でも、街の「形」が戻っただけではありません。

人々の心の中に、何か大切なものが根づいている。

そんなふうに、感じたのです。

たとえば、震災直後から自然発生的に始まった助け合いの輪。

当時はまだ「ボランティア」という言葉さえ馴染みが薄い時代でしたが、多くの人々が自発的に被災地に駆けつけ、支援活動を行いました。

この経験が「ボランティア元年」と呼ばれる契機となり、その後の日本社会に大きな影響を与えることになったのです。

夜な夜な通った焼き鳥屋さんでは、常連さんたちから、さまざまなエピソードを聞かせてもらいました。
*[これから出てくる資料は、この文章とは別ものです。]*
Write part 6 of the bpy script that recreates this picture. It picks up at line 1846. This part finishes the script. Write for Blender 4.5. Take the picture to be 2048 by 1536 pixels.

「うちの商店街では、お店を再開できた順番に、できる範囲で営業を始めていったんや。電気が復旧した八百屋さんが、まだ電気の来てない魚屋さんの商品も預かって売ってあげたり。普段は犬猿の仲やのにな」

「避難所でな、知らない人同士なのに、みんなで助け合うてた。おばあちゃんの薬を取りに行ってあげたり、子どもの面倒を見たり。人間て、困った時の方が優しくなれるもんやわ」

こうした話を聞くたびに、人の持つ底力と、コミュニティの大切さを実感しました。

震災は多くのものを奪いましたが、同時に、私たちに大切な気づきも与えてくれたのです。

その後の日本では、防災体制が大きく変わりました。

自衛隊の災害出動判断は格段に早くなり、各自治体での備蓄制度も整備されました。

コミュニティ単位での防災訓練も一般的になり、災害時の避難経路や連絡方法を確認し合うことが当たり前になりました。

しかし、ハード面の整備以上に重要なのは、人々の意識の変化かもしれません。

「自分たちの街は自分たちで守る」という意識。

「困ったときはお互い様」という相互扶助の精神。

そして何より、どんな困難な状況でも、必ず光は見えてくるという希望。

これらは、震災を経験した神戸の人々が、私たちに教えてくれた大切な教訓です。

毎年1月17日が近づくと、あの日の記憶が鮮明によみがえってきます。

それはつらい記憶である一方で、人間の強さと優しさを教えてくれた貴重な経験でもあるんですよね。

日本に住む以上、地震との共生は避けられません。

だからこそ、この経験を風化させることなく、次の世代に伝えていく必要がある。

そう思うんです。

神戸を離れてから私は、直接その街を訪れていません。

でも、心の中では常に神戸とつながっています。

あの震災で得た経験と教訓を、これからも大切に持ち続け、いつか必ず訪れるであろう次の災害に備えていきたいと思います。

そして、困難な状況でも前を向いて生きていく勇気と知恵を、周りの人々に伝えていきたいと思うのです。

最後まで読んでいただき、ありがとうございました。